Geçtiğimiz aylarda 10 kez falan ambulansa bindim. Sirenin sesinin içerden nasıl duyulduğunu biliyorum artık.

Bir akşam ambulansla acile yetiştirildik, içerisi dolu, acil doktoru güzel yüzlü genç bir adam, ama enerjisi çok sert geliyor bana her an geri çevirebilir, enerjisi öyle. Enerji okumayı bilirim.
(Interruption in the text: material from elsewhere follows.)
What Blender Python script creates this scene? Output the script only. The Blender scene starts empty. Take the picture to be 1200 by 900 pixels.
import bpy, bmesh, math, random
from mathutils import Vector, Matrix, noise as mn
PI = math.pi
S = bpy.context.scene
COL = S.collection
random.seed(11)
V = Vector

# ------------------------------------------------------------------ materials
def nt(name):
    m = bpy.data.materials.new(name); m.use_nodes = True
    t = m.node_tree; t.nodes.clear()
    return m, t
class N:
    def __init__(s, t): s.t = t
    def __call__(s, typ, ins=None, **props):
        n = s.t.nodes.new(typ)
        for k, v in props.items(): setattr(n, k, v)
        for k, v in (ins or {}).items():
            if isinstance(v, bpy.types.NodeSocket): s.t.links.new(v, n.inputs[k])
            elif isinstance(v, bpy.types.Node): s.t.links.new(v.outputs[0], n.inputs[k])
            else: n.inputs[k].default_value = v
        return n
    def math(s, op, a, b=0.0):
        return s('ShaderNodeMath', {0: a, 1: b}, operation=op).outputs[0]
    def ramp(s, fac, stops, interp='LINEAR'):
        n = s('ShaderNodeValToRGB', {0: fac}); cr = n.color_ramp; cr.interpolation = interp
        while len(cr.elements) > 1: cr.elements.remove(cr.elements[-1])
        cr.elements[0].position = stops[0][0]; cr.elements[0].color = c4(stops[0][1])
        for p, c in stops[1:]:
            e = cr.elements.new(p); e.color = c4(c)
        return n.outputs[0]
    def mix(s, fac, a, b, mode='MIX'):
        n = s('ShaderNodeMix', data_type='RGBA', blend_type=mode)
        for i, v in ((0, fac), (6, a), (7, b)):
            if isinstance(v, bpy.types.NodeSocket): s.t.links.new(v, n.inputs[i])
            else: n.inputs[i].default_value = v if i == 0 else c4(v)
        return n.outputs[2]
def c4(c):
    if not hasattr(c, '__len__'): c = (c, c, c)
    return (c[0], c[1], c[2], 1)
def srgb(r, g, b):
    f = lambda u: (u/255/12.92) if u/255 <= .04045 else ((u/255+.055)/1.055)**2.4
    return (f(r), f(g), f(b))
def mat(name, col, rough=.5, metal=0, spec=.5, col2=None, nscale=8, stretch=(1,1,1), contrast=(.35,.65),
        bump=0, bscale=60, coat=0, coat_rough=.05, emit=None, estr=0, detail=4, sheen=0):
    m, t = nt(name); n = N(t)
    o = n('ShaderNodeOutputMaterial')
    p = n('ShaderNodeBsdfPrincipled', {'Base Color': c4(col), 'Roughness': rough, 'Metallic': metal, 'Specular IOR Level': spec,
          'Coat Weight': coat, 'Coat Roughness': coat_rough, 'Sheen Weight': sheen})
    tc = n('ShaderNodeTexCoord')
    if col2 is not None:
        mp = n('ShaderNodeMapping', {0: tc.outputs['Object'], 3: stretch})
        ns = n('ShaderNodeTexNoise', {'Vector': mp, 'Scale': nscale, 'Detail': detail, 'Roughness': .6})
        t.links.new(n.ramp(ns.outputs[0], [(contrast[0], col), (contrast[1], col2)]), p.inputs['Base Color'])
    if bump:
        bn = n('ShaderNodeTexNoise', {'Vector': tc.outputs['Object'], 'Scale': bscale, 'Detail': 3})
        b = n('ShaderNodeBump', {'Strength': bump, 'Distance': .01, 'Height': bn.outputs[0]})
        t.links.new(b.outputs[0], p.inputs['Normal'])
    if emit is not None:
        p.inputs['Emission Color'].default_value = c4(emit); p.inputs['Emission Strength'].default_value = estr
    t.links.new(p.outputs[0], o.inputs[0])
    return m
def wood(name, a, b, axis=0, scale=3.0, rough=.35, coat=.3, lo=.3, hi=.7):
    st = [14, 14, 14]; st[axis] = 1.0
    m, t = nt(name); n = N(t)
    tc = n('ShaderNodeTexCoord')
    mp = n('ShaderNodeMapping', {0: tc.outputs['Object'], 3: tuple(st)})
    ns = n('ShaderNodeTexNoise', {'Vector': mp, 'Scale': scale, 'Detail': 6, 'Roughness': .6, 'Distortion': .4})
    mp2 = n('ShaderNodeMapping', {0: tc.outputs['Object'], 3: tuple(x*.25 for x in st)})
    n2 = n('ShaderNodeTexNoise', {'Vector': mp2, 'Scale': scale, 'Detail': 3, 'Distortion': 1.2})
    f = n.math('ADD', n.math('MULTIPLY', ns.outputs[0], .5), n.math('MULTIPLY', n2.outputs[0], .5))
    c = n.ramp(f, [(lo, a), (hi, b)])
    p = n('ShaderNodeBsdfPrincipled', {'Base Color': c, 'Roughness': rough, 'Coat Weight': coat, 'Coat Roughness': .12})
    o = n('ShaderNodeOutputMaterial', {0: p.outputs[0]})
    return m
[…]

Çaresizlik, korku, endişe içerisinde dalgalanan bedenimin ne yaptığını bilmiyorum, ne söylediğimi bilmiyorum, bağırıp bağırmadığımı bilmiyorum, ama doktor bana bağırıyor ''önce hastana bakayım '' kısmını hatırlıyorum, bir insan bana bağırdığı için kendimi güvende hissetmem nadir bir durumdur; beni çaresizliğin yoğun karanlığının içinde bırakmayacağını anlayıp uzaklaşıyorum kayıt için o sırada katıla katıla ağlamakta olduğumu farkediyorum.  Kardeşime ne söyleyeceğimi düşünüyorum. Kardeşim askerde, hiçbir şeyden haberi yok. Tek umudum bana bağıran insanın yüzündeki ışık. İsmine bakıyorum elimdeki kağıttan, Türkçe dilinin en güzel erkek ismi. Bir gün oğlum olursa ona koyacağımı düşündüğüm sonra da çocuk yapmaktan vazgeçince unuttuğum isim. Tek umudum bu tevafuk.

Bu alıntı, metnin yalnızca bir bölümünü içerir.